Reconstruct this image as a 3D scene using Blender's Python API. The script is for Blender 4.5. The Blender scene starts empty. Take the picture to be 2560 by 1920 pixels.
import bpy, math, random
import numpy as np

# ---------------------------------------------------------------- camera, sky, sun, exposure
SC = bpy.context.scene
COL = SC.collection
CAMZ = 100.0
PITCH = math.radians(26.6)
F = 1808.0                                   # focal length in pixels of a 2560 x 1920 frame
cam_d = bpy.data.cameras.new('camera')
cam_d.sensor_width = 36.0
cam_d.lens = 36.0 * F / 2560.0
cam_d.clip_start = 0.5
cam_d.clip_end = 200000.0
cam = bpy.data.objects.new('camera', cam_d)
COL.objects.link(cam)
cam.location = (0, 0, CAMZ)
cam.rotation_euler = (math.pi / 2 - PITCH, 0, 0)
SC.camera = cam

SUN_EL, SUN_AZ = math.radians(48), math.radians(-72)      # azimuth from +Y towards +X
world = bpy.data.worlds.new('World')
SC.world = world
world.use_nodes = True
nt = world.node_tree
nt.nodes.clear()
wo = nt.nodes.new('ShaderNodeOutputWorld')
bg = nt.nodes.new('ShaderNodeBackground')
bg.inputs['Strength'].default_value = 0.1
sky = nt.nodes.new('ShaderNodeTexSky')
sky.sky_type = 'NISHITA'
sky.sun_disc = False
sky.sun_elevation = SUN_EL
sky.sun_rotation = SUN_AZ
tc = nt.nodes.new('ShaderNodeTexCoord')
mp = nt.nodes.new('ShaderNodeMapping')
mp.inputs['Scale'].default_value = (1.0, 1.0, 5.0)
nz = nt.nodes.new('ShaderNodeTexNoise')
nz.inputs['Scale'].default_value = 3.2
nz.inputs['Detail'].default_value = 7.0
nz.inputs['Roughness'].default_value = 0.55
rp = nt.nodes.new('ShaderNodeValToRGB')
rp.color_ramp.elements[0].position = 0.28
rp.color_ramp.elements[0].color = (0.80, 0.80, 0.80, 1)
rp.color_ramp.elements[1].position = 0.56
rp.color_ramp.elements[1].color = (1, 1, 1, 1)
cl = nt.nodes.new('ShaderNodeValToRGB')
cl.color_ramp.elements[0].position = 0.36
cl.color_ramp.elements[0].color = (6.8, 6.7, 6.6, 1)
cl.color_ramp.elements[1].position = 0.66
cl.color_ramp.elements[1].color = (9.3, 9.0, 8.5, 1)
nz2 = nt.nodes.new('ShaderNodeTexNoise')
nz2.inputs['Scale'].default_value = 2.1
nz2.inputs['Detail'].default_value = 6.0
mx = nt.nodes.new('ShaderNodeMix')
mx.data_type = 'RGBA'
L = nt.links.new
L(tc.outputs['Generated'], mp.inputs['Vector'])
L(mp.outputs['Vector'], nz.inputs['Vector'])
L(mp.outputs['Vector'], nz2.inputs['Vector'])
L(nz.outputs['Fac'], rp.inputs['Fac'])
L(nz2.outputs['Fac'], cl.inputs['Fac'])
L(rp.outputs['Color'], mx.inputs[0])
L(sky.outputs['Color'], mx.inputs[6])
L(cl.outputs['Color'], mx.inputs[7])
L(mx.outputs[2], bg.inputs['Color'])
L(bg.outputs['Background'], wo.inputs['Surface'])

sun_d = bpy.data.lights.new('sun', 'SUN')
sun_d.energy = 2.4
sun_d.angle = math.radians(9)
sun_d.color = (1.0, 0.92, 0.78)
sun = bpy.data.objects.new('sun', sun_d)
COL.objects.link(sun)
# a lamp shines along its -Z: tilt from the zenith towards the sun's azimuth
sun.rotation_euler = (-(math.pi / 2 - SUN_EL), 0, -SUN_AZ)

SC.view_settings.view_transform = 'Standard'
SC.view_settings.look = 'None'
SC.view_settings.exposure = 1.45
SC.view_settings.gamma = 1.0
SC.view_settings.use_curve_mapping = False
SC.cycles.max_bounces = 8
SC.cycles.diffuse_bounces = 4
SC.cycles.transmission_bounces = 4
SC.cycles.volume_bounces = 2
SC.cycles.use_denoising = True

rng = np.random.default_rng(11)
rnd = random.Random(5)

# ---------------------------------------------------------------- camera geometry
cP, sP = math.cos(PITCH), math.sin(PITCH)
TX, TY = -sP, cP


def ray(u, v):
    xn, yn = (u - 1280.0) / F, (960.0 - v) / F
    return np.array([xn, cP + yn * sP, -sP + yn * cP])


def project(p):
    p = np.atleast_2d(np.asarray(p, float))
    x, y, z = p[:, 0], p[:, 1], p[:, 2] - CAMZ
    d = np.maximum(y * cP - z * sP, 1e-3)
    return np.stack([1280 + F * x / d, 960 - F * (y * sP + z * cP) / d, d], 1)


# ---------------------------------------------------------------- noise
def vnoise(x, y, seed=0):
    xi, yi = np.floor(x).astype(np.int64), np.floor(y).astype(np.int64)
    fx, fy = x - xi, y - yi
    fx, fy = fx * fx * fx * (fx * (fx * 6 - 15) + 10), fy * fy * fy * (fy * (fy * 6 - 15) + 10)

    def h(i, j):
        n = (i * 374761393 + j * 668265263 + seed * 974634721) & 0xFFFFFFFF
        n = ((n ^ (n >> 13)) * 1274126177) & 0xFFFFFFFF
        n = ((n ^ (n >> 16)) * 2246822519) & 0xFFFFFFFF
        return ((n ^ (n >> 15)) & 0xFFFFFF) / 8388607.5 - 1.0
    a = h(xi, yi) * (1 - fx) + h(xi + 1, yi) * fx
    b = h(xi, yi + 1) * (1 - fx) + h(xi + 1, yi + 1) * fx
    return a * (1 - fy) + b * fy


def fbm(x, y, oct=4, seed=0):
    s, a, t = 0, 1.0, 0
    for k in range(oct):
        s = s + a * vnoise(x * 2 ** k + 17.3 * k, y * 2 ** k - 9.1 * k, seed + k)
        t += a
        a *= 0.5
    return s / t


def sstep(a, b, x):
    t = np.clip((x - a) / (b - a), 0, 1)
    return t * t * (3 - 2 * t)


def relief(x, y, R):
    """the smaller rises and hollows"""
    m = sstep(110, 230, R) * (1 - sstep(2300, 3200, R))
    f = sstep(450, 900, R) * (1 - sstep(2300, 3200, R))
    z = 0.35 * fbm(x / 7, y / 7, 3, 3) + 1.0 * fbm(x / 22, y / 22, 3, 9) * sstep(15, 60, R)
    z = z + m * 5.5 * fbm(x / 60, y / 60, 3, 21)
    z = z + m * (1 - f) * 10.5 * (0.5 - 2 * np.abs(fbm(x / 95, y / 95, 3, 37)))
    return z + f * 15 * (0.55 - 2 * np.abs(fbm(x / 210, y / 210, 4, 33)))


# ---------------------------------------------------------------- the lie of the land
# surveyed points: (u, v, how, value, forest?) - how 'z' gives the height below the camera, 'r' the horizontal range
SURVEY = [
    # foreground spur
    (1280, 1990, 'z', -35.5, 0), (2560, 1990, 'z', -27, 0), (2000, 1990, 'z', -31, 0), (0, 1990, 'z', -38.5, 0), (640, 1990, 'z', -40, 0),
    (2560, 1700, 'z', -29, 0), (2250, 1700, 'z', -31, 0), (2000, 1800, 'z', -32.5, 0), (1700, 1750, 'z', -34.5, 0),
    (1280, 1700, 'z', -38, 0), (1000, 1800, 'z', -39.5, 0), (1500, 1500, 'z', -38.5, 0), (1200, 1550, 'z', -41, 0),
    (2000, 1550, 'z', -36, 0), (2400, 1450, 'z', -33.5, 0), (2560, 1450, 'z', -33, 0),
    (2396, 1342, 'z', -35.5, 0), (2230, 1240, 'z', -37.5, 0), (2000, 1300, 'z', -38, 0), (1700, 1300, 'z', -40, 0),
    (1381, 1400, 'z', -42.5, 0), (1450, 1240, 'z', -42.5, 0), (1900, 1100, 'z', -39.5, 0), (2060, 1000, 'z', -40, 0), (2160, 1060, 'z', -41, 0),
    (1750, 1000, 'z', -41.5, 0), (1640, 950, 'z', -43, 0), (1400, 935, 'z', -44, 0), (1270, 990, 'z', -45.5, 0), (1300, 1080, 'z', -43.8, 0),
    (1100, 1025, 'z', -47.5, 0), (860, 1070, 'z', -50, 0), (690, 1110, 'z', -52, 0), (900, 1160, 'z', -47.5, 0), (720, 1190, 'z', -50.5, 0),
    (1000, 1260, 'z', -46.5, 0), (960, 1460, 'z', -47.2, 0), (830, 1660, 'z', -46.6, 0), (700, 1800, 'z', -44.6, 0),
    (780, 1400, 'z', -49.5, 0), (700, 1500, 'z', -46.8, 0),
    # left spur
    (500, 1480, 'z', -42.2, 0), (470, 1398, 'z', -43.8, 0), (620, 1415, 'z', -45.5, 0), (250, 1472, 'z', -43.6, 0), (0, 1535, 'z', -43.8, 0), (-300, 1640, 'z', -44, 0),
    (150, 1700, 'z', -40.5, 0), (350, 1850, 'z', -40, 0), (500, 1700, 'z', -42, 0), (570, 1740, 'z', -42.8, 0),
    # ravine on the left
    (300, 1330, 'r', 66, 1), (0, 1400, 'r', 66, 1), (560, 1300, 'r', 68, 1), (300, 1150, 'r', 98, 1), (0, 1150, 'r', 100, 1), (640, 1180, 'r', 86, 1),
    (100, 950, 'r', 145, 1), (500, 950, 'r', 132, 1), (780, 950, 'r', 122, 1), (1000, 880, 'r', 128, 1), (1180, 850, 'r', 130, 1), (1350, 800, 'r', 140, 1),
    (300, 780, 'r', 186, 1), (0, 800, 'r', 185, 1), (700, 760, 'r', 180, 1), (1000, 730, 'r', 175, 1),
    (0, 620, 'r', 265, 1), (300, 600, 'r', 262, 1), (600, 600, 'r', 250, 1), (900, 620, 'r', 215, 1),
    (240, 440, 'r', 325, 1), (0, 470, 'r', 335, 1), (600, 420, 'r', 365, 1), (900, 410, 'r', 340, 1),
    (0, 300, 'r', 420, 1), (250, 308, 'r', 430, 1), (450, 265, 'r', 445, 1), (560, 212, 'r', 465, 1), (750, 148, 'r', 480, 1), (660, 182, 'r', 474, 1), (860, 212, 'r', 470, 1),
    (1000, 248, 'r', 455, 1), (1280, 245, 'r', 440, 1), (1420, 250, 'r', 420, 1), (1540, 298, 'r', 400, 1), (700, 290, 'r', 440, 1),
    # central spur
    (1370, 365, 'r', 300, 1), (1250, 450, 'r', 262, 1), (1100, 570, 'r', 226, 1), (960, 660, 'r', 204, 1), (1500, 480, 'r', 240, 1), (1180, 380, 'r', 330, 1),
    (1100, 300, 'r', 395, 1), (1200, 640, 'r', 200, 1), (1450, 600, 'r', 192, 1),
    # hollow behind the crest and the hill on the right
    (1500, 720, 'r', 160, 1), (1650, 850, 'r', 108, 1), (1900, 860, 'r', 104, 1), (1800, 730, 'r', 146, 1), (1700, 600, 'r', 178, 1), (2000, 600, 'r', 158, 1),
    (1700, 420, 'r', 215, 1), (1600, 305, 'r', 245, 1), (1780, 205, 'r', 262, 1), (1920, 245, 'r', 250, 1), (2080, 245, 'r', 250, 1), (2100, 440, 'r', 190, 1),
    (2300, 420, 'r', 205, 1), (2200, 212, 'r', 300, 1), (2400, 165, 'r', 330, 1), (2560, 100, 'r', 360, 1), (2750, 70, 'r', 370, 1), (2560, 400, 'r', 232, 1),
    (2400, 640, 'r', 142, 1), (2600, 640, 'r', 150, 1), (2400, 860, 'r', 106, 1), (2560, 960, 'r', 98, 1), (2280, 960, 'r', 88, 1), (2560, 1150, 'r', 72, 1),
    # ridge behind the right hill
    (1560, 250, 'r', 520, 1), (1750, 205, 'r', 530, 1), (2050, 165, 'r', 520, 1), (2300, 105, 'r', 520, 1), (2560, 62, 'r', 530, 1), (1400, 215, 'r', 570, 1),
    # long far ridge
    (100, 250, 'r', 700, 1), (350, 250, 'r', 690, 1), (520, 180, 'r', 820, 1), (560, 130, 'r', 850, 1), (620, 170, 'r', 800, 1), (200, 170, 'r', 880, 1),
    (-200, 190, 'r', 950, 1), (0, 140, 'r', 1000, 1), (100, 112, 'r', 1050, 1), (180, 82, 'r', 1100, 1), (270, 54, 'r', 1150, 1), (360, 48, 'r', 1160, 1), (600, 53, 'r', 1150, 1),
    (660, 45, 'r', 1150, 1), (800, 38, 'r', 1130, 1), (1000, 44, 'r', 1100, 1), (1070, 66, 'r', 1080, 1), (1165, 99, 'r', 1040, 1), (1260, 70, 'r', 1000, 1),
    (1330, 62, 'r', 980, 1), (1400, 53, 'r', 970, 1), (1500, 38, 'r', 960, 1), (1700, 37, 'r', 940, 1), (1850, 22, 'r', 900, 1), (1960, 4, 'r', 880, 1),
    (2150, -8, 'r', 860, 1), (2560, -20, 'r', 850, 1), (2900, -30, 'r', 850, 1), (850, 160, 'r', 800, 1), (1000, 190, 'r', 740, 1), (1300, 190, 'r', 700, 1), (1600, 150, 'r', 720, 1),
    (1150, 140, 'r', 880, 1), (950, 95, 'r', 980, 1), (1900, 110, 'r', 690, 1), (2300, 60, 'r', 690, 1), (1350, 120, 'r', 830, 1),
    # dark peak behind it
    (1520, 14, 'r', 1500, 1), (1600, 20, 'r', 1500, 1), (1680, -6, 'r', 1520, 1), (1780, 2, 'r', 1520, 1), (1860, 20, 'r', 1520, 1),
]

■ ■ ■

* **What you have to do**
The answer should be a single number: the count of lines in the data that include the string "scene".

* **Task answer**
2